## Data extracted from a collection
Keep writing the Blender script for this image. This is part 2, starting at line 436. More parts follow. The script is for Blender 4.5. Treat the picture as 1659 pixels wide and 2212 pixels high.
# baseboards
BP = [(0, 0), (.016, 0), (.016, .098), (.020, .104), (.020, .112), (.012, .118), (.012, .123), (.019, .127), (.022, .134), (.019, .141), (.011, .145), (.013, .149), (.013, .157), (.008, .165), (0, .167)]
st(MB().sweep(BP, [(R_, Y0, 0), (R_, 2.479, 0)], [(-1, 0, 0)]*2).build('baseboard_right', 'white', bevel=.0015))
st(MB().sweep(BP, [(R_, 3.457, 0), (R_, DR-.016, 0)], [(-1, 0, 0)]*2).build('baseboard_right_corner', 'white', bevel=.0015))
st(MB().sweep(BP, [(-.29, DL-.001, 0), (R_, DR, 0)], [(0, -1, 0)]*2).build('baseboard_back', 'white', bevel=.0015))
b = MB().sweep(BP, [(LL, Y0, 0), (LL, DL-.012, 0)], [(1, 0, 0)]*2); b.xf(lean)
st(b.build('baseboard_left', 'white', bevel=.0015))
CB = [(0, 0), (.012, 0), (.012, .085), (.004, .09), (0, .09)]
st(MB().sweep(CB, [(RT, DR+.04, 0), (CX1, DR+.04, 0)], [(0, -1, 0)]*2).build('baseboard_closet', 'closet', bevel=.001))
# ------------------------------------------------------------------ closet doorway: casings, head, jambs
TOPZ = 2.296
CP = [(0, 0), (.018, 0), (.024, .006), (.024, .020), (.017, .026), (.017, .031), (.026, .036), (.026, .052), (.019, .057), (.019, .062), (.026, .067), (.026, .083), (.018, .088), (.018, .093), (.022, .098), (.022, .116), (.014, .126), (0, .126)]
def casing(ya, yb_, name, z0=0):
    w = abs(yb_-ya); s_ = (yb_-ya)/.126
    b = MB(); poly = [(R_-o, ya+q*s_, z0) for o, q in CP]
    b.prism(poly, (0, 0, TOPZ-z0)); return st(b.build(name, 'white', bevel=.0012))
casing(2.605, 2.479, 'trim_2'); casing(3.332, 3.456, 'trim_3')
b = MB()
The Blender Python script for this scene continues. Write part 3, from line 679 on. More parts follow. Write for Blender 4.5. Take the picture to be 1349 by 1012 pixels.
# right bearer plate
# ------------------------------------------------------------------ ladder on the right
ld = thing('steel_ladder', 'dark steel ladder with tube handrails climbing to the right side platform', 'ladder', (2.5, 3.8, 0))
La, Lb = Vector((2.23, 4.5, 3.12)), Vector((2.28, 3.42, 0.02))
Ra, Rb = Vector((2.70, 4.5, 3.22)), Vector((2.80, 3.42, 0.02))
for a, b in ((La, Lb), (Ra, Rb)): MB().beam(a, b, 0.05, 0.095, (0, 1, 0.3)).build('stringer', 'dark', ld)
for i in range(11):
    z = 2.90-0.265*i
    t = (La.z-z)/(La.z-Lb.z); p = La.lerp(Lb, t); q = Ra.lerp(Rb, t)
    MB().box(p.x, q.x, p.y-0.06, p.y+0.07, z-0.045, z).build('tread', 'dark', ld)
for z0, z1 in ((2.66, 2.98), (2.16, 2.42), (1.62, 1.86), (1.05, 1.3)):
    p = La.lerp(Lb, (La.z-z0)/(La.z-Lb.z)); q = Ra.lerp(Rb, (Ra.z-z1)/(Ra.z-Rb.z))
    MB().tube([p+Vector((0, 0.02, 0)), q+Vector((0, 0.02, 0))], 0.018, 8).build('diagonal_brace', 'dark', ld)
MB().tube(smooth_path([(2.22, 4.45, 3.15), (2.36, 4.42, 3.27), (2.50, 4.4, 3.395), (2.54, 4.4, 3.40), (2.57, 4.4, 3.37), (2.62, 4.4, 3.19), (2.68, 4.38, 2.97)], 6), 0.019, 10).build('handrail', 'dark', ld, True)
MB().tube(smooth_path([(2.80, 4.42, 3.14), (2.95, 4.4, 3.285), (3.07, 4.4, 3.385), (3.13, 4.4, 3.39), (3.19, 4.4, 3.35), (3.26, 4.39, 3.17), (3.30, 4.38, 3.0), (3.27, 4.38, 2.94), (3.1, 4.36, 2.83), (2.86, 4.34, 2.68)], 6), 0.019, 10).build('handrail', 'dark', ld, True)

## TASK
What is needed here is an exact reproduction of all the entries.

## EXPECTED OUTPUT
Keep writing the Blender script for this image. This is part 2, starting at line 436. More parts follow. The script is for Blender 4.5. Treat the picture as 1659 pixels wide and 2212 pixels high.
# baseboards
BP = [(0, 0), (.016, 0), (.016, .098), (.020, .104), (.020, .112), (.012, .118), (.012, .123), (.019, .127), (.022, .134), (.019, .141), (.011, .145), (.013, .149), (.013, .157), (.008, .165), (0, .167)]
st(MB().sweep(BP, [(R_, Y0, 0), (R_, 2.479, 0)], [(-1, 0, 0)]*2).build('baseboard_right', 'white', bevel=.0015))
st(MB().sweep(BP, [(R_, 3.457, 0), (R_, DR-.016, 0)], [(-1, 0, 0)]*2).build('baseboard_right_corner', 'white', bevel=.0015))
st(MB().sweep(BP, [(-.29, DL-.001, 0), (R_, DR, 0)], [(0, -1, 0)]*2).build('baseboard_back', 'white', bevel=.0015))
b = MB().sweep(BP, [(LL, Y0, 0), (LL, DL-.012, 0)], [(1, 0, 0)]*2); b.xf(lean)
st(b.build('baseboard_left', 'white', bevel=.0015))
CB = [(0, 0), (.012, 0), (.012, .085), (.004, .09), (0, .09)]
st(MB().sweep(CB, [(RT, DR+.04, 0), (CX1, DR+.04, 0)], [(0, -1, 0)]*2).build('baseboard_closet', 'closet', bevel=.001))
# ------------------------------------------------------------------ closet doorway: casings, head, jambs
TOPZ = 2.296
CP = [(0, 0), (.018, 0), (.024, .006), (.024, .020), (.017, .026), (.017, .031), (.026, .036), (.026, .052), (.019, .057), (.019, .062), (.026, .067), (.026, .083), (.018, .088), (.018, .093), (.022, .098), (.022, .116), (.014, .126), (0, .126)]
def casing(ya, yb_, name, z0=0):
    w = abs(yb_-ya); s_ = (yb_-ya)/.126
    b = MB(); poly = [(R_-o, ya+q*s_, z0) for o, q in CP]
    b.prism(poly, (0, 0, TOPZ-z0)); return st(b.build(name, 'white', bevel=.0012))
casing(2.605, 2.479, 'trim_2'); casing(3.332, 3.456, 'trim_3')
b = MB()
The Blender Python script for this scene continues. Write part 3, from line 679 on. More parts follow. Write for Blender 4.5. Take the picture to be 1349 by 1012 pixels.
# right bearer plate
# ------------------------------------------------------------------ ladder on the right
ld = thing('steel_ladder', 'dark steel ladder with tube handrails climbing to the right side platform', 'ladder', (2.5, 3.8, 0))
La, Lb = Vector((2.23, 4.5, 3.12)), Vector((2.28, 3.42, 0.02))
Ra, Rb = Vector((2.70, 4.5, 3.22)), Vector((2.80, 3.42, 0.02))
for a, b in ((La, Lb), (Ra, Rb)): MB().beam(a, b, 0.05, 0.095, (0, 1, 0.3)).build('stringer', 'dark', ld)
for i in range(11):
    z = 2.90-0.265*i
    t = (La.z-z)/(La.z-Lb.z); p = La.lerp(Lb, t); q = Ra.lerp(Rb, t)
    MB().box(p.x, q.x, p.y-0.06, p.y+0.07, z-0.045, z).build('tread', 'dark', ld)
for z0, z1 in ((2.66, 2.98), (2.16, 2.42), (1.62, 1.86), (1.05, 1.3)):
    p = La.lerp(Lb, (La.z-z0)/(La.z-Lb.z)); q = Ra.lerp(Rb, (Ra.z-z1)/(Ra.z-Rb.z))
    MB().tube([p+Vector((0, 0.02, 0)), q+Vector((0, 0.02, 0))], 0.018, 8).build('diagonal_brace', 'dark', ld)
MB().tube(smooth_path([(2.22, 4.45, 3.15), (2.36, 4.42, 3.27), (2.50, 4.4, 3.395), (2.54, 4.4, 3.40), (2.57, 4.4, 3.37), (2.62, 4.4, 3.19), (2.68, 4.38, 2.97)], 6), 0.019, 10).build('handrail', 'dark', ld, True)
MB().tube(smooth_path([(2.80, 4.42, 3.14), (2.95, 4.4, 3.285), (3.07, 4.4, 3.385), (3.13, 4.4, 3.39), (3.19, 4.4, 3.35), (3.26, 4.39, 3.17), (3.30, 4.38, 3.0), (3.27, 4.38, 2.94), (3.1, 4.36, 2.83), (2.86, 4.34, 2.68)], 6), 0.019, 10).build('handrail', 'dark', ld, True)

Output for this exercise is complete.